Weidmann meets school students
Why exactly do countries still have their own central banks? Will we be paying for things in the future using bitcoins instead of the euro? And how does the Bundesbank’s president manage to reconcile professional and family responsibilities? The questions that Bundesbank President Jens Weidmann fielded from the roughly 140 students kept him on his toes. Aged between 17 and 25, the students travelled from all over Germany to Frankfurt am Main to put their questions to the Bundesbank’s president. A total of 13 groups of school students who had specially applied to attend took part in this year's “Weidmann meets school students” event.
Knowledge and trust go hand in hand
Weidmann was pleased by the huge turnout to the event, noting at the beginning of the Q&A session that, in this day and age, interest in monetary policy couldn’t be taken for granted. He emphasised that knowledge and trust went hand in hand, telling his audience: “You, too, have a role to play in keeping our money stable.
”
As chance would have it, stable money was one of the first questions the Bundesbank President had to field. One student wanted to know why the European Central Bank defines price stability at roughly two per cent instead of zero per cent. Weidmann explained that some changes in prices were impossible to capture using the official inflation rate. As a case in point, he noted, laptops are just as expensive as they were some years ago, but the technology had improved considerably, making them de facto cheaper. The Bundesbank President continued by saying that different euro area countries had different inflation rates. “A euro area-wide inflation rate of zero per cent would mean that some countries have a negative rate of inflation
.”
Future of cryptocurrencies
Many were also interested in the Bundesbank’s take on the future of so-called cryptocurrencies such as bitcoin. Weidmann’s reply was that, in this context, the term currency was misplaced. “Bitcoin and other crypto-tokens do not possess the key properties of money
,” Weidmann said. Because their value fluctuates sharply, they could not serve as a store of value and, for that reason, they were not suitable as a unit of account, either. For Weidmann, crypto-tokens are mainly a speculative asset and thus not an alternative to cash.

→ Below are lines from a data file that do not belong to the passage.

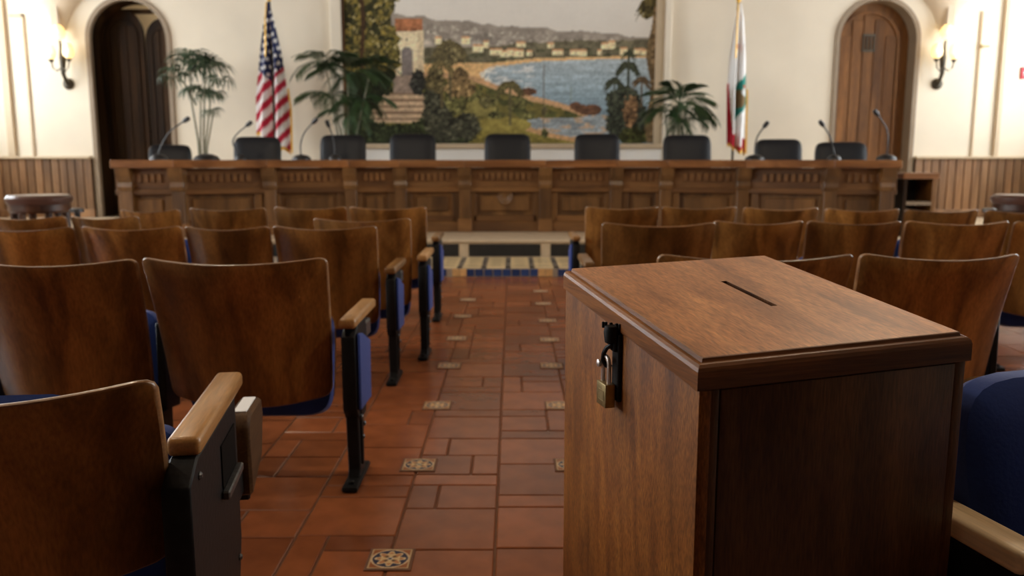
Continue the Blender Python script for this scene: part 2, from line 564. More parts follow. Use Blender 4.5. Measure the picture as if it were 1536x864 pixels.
# painted inlay tiles along the aisle
def inlay_mesh():
    n = 41
    u = np.linspace(-1, 1, n)
    X, Y = np.meshgrid(u, u)
    rr = np.hypot(X, Y); th = np.arctan2(Y, X)
    c = np.zeros((n, n, 3)); c[:] = (150, 88, 48)
    def put(m, col): c[m] = col
    put((np.abs(X) > .93) | (np.abs(Y) > .93), (190, 160, 120))
    put(rr < 0.95, (215, 185, 145))
    put(rr < 0.87, (50, 50, 72))
    star = 0.60 + 0.15 * np.cos(8 * th)
    put(rr < star + 0.05, (220, 195, 150))
    put(rr < star - 0.05, (188, 130, 85))
    put((rr < 0.5) & (np.cos(4 * th) > 0.2), (210, 180, 130))
    put((rr < 0.38) & (np.cos(4 * th + PI) > 0.5), (95, 80, 60))
    put(rr < 0.18, (205, 190, 165))
    put(rr < 0.10, (60, 60, 75))
    P = np.stack([X * 0.058, Y * 0.058, np.full_like(X, 0.0045)], -1)
    return P, c.reshape(-1, 3)


IP, IC = inlay_mesh()
proto = None
for (ix, iy) in [(-0.35, 2.25), (-0.35, 3.0), (-0.35, 3.77), (-0.35, 4.53), (-0.355, 5.25), (-0.36, 6.02), (-0.36, 6.75), (0.225, 3.0), (0.22, 3.77), (0.22, 4.53), (0.24, 5.21), (0.255, 5.85), (0.25, 6.56), (0.25, 7.2), (0.25, 2.25)]:
    if proto is None:
        proto = MB().b2(-0.066, 0.066, -0.066, 0.066, -0.005, 0.0035, 0.001).build('inlay_tile', M['grout'], fl, (ix, iy, 0), smooth=False)
        gobj = grid_object('glazed_face', IP, M['inlay'], proto)
        color_attr(gobj, IC)
    else:
        c = copy_tree(proto, fl)
        c.location = (ix, iy, 0)
        c.rotation_euler = (0, 0, rnd.choice((0, PI / 2, PI)))

# ---- steps and platform of the dais
st1 = MB().b2(-WX, WX, S1Y, S2Y, -0.005, S1Z - 0.004).build('trim_1', M['pale_grout'], smooth=False)
tag(st1, kind='structure')
tm = {}
def step_tile(parent, kind, size, loc, name='tile'):
    key = (kind, size)
    if key not in tm:
        mb = MB().box((0, 0, 0), size, None, 0.002)
        o = mb.build(name, M[kind], parent, loc, smooth=False)
        tm[key] = o
        return o
    return linked(tm[key], parent, loc)
# blue riser with ochre pairs
x = -1.5
xs = []
while x < 1.35:
    deco = min(abs(x - c) for c in (-0.545, -0.478, 0.29, 0.36)) < 0.05
    xs.append(x); x += 0.0905
for x in xs:
    if -0.62 < x < -0.42 or 0.24 < x < 0.43:
        continue
    step_tile(st1, 'blue_tile', (0.078, 0.008, 0.068), (x, S1Y - 0.002, 0.040))
for x in (-0.553, -0.478, 0.29, 0.365):
    step_tile(st1, 'orange_tile', (0.070, 0.008, 0.074), (x, S1Y - 0.002, 0.040))
# tread of cream squares with dark joints
for j in range(4):
    for i in range(-6, 7):
        dx = 0.0 if j % 2 == 0 else 0.0
        step_tile(st1, 'cream_tile', (0.185, 0.19, 0.008), (i * 0.24 + 0.08 + dx, S1Y + 0.115 + j * 0.24, S1Z - 0.002))
        step_tile(st1, 'dark_tile', (0.046, 0.08 if j % 2 else 0.19, 0.006), (i * 0.24 + 0.20 + dx, S1Y + 0.115 + j * 0.24, S1Z - 0.002))
        if j < 3:
            step_tile(st1, 'dark_tile', (0.10, 0.04, 0.006), (i * 0.24 + 0.08 + dx, S1Y + 0.235 + j * 0.24, S1Z - 0.002))
st2 = MB().b2(-WX, WX, S2Y, WY, -0.005, S2Z - 0.002).build('trim_2', M['stone'], smooth=False)
tag(st2, kind='structure')
for k in range(-5, 6):
    MB().b2(-0.395, 0.395, -0.004, 0.004, -0.068, 0.068, 0.002).build('panel', M['dark_tile'], st2, (-0.08 + k * 0.9, S2Y - 0.003, 0.155), smooth=False)
for k in range(-4, 5):
    MB().b2(-0.72, 0.72, -0.02, 0.30, -0.012, 0.012, 0.004).build('stone_nosing', M['stone'], st2, (k * 1.445, S2Y - 0.005, S2Z - 0.006))

# ---- back wall with two arched openings
AL = (-5.79, 0.60, 2.93)      # left arch: centre x, radius, spring height
AR = (5.52, 0.60, 2.93)


def arch_wall(y, thick, arches, x0, x1, z0, z1):
    mb = MB()
    xs = sorted(arches, key=lambda a: a[0])
    cur = x0
    def strip(xa, xb, za, zb, za2=None, zb2=None):
        pts = [(xa, za), (xb, za if za2 is None else za2), (xb, zb), (xa, zb)]
        mb.prism(pts, 'y', y, y + thick)
    for (cx, r, zs) in xs:
        strip(cur, cx - r, z0, z1)
        n = 20
        for k in range(n):
            a0 = PI - PI * k / n; a1 = PI - PI * (k + 1) / n
            strip(cx + r * math.cos(a0), cx + r * math.cos(a1), zs + r * math.sin(a0), z1, zs + r * math.sin(a1))
        cur = cx + r
    strip(cur, x1, z0, z1)
    return mb


wb = arch_wall(WY, 0.40, (AL, AR), -WX, WX, 0.0, ZC).build('wall_back', M['plaster'], smooth=False)
tag(wb, kind='structure')


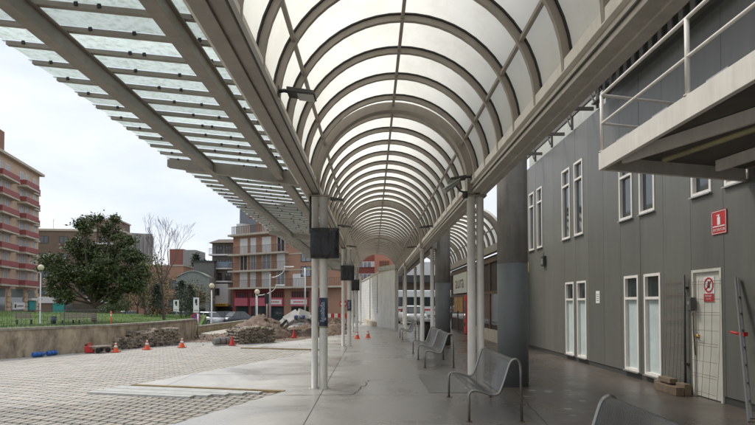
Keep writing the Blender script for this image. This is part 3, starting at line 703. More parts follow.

How can counterfeit money be spotted?
The students also had the opportunity to compare a real €50 note with a bogus version. Weidmann showed them how to tell genuine and fake notes apart and what security features they had to be particularly on the lookout for. The Bundesbank President warned that using counterfeit currency is against the law. At the same time, he stressed that the likelihood of coming into contact with forged banknotes in Germany was very remote.